[DATA LINES]
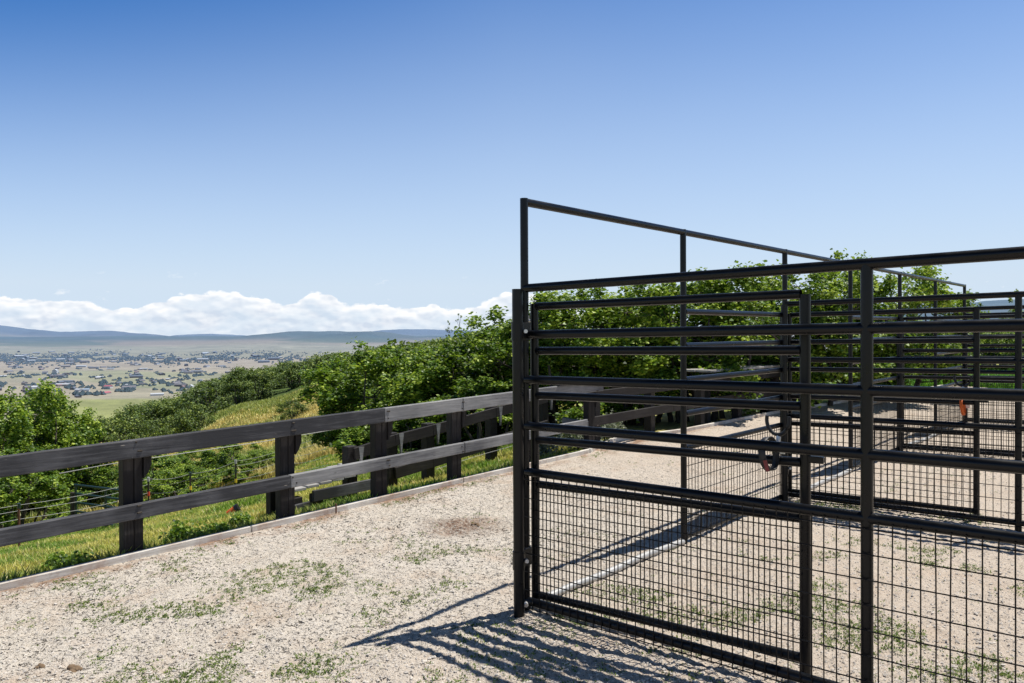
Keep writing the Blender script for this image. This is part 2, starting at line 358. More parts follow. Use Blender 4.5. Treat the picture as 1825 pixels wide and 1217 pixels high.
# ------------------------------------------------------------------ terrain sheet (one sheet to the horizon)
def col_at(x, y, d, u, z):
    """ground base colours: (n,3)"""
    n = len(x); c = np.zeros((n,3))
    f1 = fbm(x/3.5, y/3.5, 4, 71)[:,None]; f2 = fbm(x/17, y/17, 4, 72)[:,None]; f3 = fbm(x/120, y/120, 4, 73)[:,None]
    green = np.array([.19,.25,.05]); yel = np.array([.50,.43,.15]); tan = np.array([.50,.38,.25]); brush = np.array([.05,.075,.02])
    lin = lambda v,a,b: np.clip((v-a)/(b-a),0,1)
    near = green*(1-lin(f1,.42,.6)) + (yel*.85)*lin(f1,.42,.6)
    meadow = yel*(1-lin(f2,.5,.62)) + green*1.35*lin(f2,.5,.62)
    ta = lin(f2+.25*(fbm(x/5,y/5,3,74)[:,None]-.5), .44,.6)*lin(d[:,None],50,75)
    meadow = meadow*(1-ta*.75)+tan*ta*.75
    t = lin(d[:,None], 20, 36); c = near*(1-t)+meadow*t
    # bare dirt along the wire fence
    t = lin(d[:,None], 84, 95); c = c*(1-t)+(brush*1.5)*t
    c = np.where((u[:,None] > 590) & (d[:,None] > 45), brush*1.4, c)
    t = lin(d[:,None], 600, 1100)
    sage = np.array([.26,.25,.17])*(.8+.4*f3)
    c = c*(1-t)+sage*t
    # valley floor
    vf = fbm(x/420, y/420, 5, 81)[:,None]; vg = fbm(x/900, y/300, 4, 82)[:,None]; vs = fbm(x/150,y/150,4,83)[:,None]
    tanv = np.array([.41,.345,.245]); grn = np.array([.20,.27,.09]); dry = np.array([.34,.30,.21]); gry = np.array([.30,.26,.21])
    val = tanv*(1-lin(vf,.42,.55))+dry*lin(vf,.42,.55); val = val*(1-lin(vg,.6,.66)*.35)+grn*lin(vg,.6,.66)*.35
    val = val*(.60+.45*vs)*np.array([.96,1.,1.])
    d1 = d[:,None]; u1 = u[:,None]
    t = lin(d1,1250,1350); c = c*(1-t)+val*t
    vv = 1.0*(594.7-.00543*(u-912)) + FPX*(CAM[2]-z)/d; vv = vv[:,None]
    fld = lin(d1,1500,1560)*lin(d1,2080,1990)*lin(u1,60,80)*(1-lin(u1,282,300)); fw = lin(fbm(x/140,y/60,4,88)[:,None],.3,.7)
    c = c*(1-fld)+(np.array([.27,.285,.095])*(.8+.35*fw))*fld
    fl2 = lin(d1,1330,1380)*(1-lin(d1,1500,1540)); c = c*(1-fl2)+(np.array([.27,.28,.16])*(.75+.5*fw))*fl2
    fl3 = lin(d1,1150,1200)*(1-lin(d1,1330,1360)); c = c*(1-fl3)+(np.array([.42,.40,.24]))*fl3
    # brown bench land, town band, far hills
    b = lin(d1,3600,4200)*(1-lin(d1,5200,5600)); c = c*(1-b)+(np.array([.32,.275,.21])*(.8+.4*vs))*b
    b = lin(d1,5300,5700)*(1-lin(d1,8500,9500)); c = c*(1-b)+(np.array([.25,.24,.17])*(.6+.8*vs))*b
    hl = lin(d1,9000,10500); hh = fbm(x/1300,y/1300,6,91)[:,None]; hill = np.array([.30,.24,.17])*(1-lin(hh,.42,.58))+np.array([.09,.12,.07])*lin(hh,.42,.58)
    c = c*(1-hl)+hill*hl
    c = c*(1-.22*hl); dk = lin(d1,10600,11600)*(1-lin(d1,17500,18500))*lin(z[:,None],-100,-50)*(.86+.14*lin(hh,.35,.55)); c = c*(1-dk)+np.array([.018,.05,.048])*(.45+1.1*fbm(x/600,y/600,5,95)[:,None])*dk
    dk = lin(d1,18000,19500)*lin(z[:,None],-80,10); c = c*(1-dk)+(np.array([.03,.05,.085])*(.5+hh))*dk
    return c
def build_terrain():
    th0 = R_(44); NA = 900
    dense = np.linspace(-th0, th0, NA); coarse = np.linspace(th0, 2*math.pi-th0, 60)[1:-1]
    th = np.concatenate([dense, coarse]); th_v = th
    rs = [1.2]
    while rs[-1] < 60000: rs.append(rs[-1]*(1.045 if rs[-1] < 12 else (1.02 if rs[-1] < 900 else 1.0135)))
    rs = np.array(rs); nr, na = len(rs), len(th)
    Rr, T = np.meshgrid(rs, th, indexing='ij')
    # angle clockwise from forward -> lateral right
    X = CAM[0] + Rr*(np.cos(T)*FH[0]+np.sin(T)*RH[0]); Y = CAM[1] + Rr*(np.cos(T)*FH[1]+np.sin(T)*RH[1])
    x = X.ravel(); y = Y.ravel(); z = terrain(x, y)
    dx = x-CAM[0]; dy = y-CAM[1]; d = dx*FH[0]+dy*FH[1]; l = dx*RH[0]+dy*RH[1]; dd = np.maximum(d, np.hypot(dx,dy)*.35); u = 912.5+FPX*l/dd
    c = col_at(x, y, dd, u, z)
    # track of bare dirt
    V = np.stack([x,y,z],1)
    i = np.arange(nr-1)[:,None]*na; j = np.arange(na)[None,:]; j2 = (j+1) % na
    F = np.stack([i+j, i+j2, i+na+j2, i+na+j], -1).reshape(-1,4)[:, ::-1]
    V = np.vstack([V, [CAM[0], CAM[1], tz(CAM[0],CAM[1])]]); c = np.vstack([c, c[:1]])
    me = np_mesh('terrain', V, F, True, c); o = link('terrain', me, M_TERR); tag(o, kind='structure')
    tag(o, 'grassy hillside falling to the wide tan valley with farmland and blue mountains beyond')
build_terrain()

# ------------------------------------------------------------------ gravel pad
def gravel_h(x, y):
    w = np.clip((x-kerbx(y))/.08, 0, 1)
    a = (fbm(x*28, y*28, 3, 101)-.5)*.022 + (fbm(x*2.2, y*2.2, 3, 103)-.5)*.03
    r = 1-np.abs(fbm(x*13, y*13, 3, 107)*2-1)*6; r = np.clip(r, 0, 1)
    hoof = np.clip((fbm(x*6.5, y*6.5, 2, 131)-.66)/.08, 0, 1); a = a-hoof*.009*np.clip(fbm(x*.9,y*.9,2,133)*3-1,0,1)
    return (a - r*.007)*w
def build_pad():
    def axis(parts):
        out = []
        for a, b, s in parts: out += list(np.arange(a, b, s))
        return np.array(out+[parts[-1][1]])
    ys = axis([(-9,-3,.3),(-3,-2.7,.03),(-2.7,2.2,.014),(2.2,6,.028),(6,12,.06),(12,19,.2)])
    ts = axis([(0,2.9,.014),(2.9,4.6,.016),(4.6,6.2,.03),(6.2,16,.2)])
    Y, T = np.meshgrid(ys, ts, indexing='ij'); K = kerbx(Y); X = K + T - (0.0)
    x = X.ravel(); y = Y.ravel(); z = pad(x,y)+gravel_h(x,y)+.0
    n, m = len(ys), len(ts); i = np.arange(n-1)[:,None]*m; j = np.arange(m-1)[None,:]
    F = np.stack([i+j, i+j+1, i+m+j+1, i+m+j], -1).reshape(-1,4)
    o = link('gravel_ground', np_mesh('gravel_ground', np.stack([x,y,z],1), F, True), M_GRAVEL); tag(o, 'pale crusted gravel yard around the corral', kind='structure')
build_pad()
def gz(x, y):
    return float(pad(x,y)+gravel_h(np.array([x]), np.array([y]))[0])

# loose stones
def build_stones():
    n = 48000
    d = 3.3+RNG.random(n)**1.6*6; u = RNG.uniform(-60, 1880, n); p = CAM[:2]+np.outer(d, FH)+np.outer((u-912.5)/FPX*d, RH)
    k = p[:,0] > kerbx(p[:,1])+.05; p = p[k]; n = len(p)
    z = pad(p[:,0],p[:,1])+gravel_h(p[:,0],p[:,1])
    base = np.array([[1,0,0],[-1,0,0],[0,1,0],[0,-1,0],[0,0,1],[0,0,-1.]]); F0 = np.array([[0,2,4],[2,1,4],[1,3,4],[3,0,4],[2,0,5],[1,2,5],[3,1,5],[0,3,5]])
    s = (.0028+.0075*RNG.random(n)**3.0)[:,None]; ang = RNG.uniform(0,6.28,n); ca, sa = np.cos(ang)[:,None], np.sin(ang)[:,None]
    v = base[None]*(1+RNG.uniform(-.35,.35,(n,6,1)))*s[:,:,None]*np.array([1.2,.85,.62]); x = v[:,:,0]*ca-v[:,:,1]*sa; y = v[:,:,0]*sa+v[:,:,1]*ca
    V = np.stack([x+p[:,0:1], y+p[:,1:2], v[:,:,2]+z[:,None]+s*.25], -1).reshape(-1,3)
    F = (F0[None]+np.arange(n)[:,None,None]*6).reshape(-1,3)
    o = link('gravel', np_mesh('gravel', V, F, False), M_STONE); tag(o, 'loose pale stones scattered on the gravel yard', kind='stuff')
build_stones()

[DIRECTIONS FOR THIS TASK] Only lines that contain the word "wide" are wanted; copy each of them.

[WRITTEN RESPONSE]
Keep writing the Blender script for this image. This is part 2, starting at line 358. More parts follow. Use Blender 4.5. Treat the picture as 1825 pixels wide and 1217 pixels high.
    tag(o, 'grassy hillside falling to the wide tan valley with farmland and blue mountains beyond')